Employees at Volkswagen’s SUV assembly plant in Chattanooga, Tennessee, have voted to join the United Auto Workers in a historic labor victory, the union and Volkswagen announced late Friday.

A preliminary tally released by the company showed workers favored union representation by a count of 2,628 to 985, a nearly 3-1 margin. The landslide win gives the union a crucial toehold in the anti-union South.

The UAW called it a “historic breakthrough” in a statement.

More than 4,000 workers at the facility would be represented by the UAW, which has most of its auto membership at Ford, General Motors and Jeep parent company Stellantis, collectively known as the “Big Three.” The union previously lost two plant-wide votes at Volkswagen, including one in 2019, where it fell short by just 57 votes.

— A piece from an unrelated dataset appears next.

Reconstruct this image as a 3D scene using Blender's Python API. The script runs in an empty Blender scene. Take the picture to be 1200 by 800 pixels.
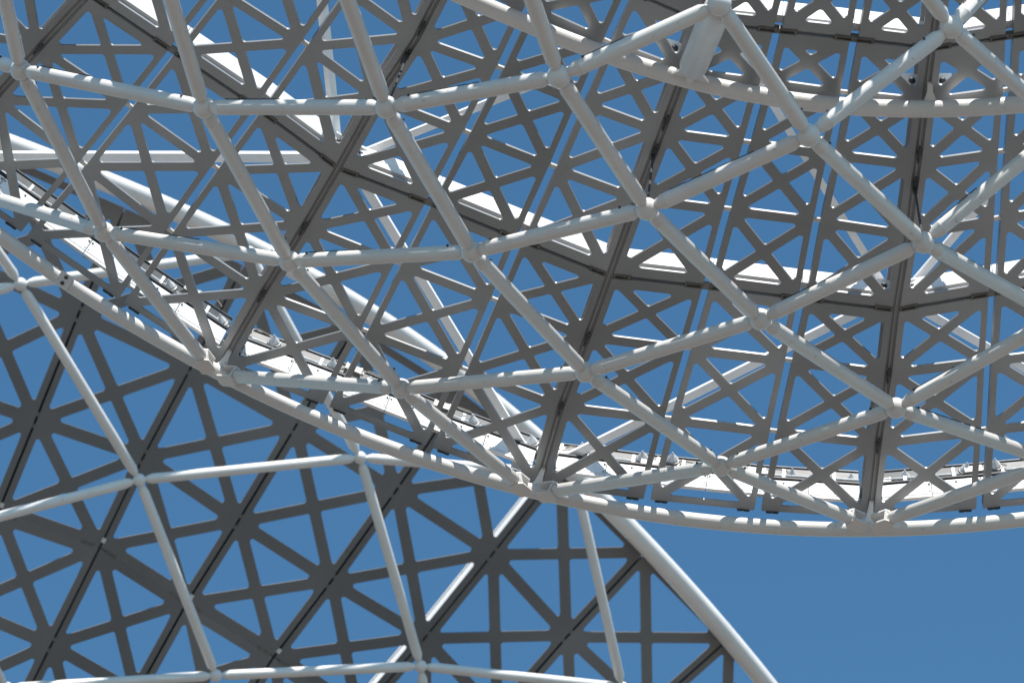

Volkswagen said in a brief statement that it would wait for the National Labor Relations Board to certify the results as official, suggesting it would not challenge them. The company, which is based in Germany, thanked its workers for voting.

This third Volkswagen election was closely watched because the union has struggled for years to organize foreign-owned auto plants in the South. But the UAW is riding high off its strike against the Big Three last year and has plans to unionize more plants in Southern states, including Mercedes-Benz and Hyundai facilities in Alabama.

The stakes are high for both the union and the industry. Over the years, automakers have increasingly set up operations below the Mason-Dixon line, where unions tend to be weaker and wages lower than in the Midwest. By failing to organize plants in the South, the UAW has lost much of the power it once wielded in setting working conditions across the industry.